While researching Maruchan Cup Chili Piquin and Shrimp I discovered seafood flavor cup noodles are probably Nissin's most popular cup noodle, which was a very surprising fact to learn. I kept this knowledge in a dusty corner of my brain until today when I saw on the side of Nissin's Seafood cup noodles in H-Mart the words "#1 in Japan". I guess it's true!
Seafood is one of Nissn's oldest varieties too, introduced in August 19841. There are many variations of Seafood, like Seafood BIG, Lite, PRO, soupless and MILK. The one I have today has kana on the front but this is just a misdirection, Nissin (USA) makes these in California. It's a nice touch though and lets you know this cup might be a bit different than cup noodles you're used to domestically. And it is.
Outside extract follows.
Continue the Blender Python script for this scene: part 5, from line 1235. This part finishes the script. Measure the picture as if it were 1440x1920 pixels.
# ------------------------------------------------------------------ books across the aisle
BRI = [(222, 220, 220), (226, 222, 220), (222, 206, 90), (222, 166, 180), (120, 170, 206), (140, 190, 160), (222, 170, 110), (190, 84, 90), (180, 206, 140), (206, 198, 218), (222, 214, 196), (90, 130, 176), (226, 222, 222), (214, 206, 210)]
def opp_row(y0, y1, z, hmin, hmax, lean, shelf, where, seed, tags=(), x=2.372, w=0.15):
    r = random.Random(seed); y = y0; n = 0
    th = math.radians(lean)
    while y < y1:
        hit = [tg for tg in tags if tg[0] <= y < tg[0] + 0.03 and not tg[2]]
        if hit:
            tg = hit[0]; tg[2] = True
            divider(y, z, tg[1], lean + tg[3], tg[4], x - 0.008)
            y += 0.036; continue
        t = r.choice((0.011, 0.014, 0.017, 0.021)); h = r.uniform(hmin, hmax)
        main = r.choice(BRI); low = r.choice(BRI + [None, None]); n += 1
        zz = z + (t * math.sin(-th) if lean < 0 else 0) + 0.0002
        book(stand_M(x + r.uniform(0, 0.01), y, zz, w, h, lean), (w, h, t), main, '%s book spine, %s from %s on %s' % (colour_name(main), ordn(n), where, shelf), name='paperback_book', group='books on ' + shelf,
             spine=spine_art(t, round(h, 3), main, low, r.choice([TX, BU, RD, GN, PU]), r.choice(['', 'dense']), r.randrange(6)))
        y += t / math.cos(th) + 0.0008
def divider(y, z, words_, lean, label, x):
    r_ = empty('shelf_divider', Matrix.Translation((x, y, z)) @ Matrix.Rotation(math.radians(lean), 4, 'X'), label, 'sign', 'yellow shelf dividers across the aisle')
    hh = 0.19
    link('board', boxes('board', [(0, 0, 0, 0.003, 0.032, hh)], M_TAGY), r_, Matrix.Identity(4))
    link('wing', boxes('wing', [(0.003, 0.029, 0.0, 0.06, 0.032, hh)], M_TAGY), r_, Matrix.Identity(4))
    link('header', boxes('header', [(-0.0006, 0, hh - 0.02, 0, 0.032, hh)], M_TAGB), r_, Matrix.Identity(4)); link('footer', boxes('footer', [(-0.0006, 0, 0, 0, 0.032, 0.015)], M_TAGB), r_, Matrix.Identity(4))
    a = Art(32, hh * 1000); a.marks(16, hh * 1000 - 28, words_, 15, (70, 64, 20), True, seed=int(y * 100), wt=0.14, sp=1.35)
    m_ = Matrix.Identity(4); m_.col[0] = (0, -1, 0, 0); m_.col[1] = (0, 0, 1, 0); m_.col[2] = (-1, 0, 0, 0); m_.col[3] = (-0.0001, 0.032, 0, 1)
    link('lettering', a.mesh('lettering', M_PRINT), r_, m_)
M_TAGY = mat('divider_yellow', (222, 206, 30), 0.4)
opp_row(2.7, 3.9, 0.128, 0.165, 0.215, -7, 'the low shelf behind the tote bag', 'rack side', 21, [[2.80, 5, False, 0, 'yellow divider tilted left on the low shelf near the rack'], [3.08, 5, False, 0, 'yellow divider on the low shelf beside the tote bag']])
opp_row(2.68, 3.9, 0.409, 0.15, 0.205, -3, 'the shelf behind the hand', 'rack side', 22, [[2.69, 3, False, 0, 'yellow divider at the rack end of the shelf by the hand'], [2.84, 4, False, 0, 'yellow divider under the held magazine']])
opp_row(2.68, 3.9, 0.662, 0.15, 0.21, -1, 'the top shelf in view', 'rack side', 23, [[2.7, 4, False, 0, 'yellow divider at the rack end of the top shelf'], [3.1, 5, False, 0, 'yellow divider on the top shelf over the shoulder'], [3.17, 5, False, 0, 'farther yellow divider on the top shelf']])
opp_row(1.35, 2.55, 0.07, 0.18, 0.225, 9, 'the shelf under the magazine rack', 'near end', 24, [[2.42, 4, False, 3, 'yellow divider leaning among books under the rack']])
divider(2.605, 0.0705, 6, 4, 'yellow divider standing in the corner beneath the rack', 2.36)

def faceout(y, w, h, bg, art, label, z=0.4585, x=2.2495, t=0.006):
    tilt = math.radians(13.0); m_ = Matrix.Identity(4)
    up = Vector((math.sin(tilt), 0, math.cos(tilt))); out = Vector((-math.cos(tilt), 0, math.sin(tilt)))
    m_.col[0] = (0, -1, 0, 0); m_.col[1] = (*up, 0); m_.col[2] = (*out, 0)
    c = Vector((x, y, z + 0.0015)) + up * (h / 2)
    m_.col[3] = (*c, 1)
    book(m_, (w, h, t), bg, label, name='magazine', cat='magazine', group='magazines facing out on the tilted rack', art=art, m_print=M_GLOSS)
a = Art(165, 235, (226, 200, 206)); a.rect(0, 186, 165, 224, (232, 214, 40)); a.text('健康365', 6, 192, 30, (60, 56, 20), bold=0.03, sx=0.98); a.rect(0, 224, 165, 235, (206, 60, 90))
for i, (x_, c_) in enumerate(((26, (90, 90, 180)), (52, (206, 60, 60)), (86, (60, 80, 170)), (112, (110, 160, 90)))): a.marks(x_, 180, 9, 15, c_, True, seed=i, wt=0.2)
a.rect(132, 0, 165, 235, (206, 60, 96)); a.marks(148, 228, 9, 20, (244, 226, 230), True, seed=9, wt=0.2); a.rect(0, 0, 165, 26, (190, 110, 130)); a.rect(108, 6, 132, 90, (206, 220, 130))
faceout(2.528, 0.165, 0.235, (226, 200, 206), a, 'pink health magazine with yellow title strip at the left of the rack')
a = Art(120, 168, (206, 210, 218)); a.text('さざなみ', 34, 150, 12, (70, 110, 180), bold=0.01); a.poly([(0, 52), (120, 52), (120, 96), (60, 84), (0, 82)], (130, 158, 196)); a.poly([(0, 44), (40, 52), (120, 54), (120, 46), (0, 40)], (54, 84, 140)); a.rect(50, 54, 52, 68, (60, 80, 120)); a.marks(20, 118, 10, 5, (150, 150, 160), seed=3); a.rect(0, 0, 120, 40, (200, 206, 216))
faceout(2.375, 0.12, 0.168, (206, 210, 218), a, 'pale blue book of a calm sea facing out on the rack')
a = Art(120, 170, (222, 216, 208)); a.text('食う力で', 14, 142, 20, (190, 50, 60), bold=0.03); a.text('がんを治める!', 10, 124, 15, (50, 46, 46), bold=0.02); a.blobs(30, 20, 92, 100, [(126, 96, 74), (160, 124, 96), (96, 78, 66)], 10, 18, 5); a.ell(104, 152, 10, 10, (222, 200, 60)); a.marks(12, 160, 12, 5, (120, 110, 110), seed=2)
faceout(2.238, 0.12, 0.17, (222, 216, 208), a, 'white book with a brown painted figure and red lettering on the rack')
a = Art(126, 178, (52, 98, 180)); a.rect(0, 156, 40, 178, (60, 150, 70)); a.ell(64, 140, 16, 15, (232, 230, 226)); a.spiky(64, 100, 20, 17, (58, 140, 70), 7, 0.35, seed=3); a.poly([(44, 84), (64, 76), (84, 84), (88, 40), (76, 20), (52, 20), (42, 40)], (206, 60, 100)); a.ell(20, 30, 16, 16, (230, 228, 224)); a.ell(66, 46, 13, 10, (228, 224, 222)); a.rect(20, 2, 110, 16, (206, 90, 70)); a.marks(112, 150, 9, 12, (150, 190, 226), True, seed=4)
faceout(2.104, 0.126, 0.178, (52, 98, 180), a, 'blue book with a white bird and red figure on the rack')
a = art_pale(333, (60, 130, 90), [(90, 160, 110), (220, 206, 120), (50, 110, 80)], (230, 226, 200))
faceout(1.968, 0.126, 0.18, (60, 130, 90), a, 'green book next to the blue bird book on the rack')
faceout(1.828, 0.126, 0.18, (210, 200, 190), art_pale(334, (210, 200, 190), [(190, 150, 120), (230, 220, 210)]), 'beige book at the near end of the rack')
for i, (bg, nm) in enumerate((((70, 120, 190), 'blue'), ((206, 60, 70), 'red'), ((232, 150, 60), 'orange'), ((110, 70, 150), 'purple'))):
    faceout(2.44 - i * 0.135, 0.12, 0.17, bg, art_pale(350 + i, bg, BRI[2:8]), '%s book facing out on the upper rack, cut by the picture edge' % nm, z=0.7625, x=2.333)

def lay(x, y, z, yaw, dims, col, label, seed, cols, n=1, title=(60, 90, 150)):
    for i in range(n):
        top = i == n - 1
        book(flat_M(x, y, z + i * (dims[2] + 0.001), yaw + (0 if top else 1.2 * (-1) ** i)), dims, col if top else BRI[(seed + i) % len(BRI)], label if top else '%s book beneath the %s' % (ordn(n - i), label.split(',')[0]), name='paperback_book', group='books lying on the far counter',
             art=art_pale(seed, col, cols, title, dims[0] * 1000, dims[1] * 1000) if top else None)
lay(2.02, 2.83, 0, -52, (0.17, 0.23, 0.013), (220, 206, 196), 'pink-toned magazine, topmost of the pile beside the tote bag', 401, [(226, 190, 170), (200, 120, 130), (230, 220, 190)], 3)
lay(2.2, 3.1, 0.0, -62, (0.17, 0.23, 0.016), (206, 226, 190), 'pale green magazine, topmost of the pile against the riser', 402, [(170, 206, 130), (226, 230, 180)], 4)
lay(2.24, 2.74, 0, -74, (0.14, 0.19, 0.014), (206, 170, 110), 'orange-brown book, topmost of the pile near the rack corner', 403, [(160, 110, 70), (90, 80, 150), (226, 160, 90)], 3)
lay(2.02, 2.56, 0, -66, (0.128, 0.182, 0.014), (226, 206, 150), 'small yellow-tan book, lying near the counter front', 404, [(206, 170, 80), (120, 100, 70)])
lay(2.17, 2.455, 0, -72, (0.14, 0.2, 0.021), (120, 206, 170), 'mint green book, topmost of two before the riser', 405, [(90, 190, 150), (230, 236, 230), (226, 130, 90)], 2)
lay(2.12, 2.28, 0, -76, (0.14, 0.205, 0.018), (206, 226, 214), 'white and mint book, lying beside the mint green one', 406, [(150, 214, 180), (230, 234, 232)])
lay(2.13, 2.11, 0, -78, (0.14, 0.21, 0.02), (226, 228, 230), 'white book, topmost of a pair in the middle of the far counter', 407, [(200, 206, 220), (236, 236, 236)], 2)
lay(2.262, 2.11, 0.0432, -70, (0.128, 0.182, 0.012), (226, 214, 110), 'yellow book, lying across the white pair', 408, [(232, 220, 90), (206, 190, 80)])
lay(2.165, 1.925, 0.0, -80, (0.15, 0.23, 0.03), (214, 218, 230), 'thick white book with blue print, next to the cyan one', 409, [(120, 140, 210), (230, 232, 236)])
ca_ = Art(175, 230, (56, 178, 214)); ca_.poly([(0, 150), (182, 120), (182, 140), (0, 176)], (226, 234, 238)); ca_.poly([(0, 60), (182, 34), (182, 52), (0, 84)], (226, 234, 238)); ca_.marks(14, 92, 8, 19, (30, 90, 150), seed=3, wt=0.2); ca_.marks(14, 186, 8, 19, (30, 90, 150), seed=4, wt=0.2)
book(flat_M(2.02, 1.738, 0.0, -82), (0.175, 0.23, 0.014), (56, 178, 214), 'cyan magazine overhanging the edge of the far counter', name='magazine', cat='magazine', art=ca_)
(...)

As soon as I breach the lid I take a smell by accident, immediately I'm reminded of an aquarium or the live seafood section at a Chinese grocer. After I've cooked them they taste like they smelled: fishy. It's not surprising but if you don't like the smell of fish you will not like the Seafood cup noodles. Even the noodles, which are so thin that you'd imagine they would not absorb much broth, taste like it too. It's quite powerful.
The noodles are thin like angel hair pasta. They break easily and have very little bite but for that reason are easy to eat quickly.
The broth is great, just the right amount of fishy and salty, and the floating seafood bits add excellent variety. There's crab, shrimp, pollock, egg and pacific whiting. After I finish the broth I sense a vague flour-y texture coating the inside of my mouth. The second ingredient after enriched flour is "tapioca starch", which may lend to this texture. There's a lot of fish too which is a welcome change from most seafood-themed cup noodles, especially Maruchan Cup Chili Piquin and Shrimp which had the world's tiniest portion of equally tiny dehydrated shrimp. Nissin has redeemed seafood cup noodles.